Bard on 45

The Complete Works of William Shakespeare (Abridged)

Bill Voorhees, Ryan Williams and Remo Gilbert in <i>(Abridged)</i>, treating the Bard of Avon’s oeuvre with all due respect.

Bill Voorhees, Ryan Williams and Remo Gilbert in (Abridged), treating the Bard of Avon’s oeuvre with all due respect.

Rated 3.0

Brush up your Shakespeare, because Bill Voorhees and Remo Gilbert are at it again.

The two local actors have revived their popular three-man show The Complete Works of William Shakespeare (Abridged)—this time with new partner Ryan Williams—over at the Thistle Dew Dessert Theatre. It’s the third time around for Voorhees and Gilbert, the first for Williams. Director Ed Gyles Jr., who did the first local Voorhees/Gilbert production, also checked in for a touch-up.

The aim of the show—ostensibly—is to cover every play written by you-know-who (plus the sonnets, for good measure) in a single night.

Well, maybe just the “good parts,” or (more honestly) the better targets for satire, with a particular emphasis on the tragedies. Hamlet comes in for the most extended treatment, taking up the whole second half of the show. The send-up includes hilarious multiple casting (with the three actors taking numerous parts, amid bad wigs, and cross-gender costumes exposing lots of chest hair) amplified by an increasingly telescoped plotline that results in a boiled-down version lasting about as long as a TV commercial. Othello comes in for the rap treatment.

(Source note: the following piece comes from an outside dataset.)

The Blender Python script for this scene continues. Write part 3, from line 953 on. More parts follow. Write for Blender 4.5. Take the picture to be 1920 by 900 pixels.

Macbeth is devastated by outlandish Scottish accents and peeks-below-the-kilt out of Monty Python. King Lear gets off comparatively light.

In each case, it’s the swordplay and death scenes that absorb most of the comic fury. But the humor goes all over the map, from informed/literary to gutter-level sophomoric and flat-out homophobic, with frequent lapses into camp and bathos. I laughed often, with twinges of guilt. There is a great deal of bad hair and overdone death agony.

The “odd” plays come in as well, if only for the dwindling band of Shakespeare completists. (“Guilty, your Honor.”) There is a particularly funny episode sucked from Titus Andronicus—a play that stands amid Shakespeare in the way that Texas Chainsaw Massacre stands in the cinema: a total gross-out. Titus, which periodically pops up of numerical necessity at summer Shakespeare festivals, involves lopped-off limbs, knifed-out tongues and accidental parent-child cannibalism (plus a villain second only to Iago). By available reports, Shakespeare made decent money on the play during his time. (Forget about the pedestal; Shakespeare had a quota, and wrote on deadline, had a family, and compromised, like the rest of us. He just wrote better, like an angel. And the rest of us are still looking up, a few hundred years later.)

This production at the Thistle Dew lampoons Titus as a perky TV cooking show, with a handless, tongue-less onstage helper (ouch), and candy “lady fingers” stuck into the gruesome main dish. Titus is a script that few people read locally, and fewer still have seen—but this spoof is clearly informed by some knowledge of the play. Gilbert reportedly took part in a high-school production some years back, under the direction of Doniel Soto (who now teaches at CSUS and guides a group of actors/dancers at “The Space” in Midtown Sacramento. (Few high schools nowadays would willingly stage Titus, given its content.)

The history plays take a glancing blow—we American moderns never could keep those Old English nobles straight. Crowns are tossed like footballs in a bowl game.

And Shakespeare’s comedies (kit and caboodle) are boiled down into a single, short routine, bereft of characterization. It’s more of a junkpile of plot attributions—actually an undeclared but tacit acknowledgement on the part of the playwrights that they couldn’t come up with something better.

It is a high-energy effort for the three performers, who do a considerable amount of physical work onstage. In general, Voorhees plays the doofus, Gilbert plays the Bard (or Hamlet) and Williams plays the field.

The script was written some years back by the now-infamous Reduced Shakespeare Company, which rode to fame on the show, and subsequently committed similarly cheerful desecrations on the Bible and American history, with touring productions that have stopped at UC Davis and elsewhere. (The Reduced Shakespeare Company uses the initials RSC, but is not to be confused with the traditional standard-bearer of the canon, the Royal Shakespeare Company).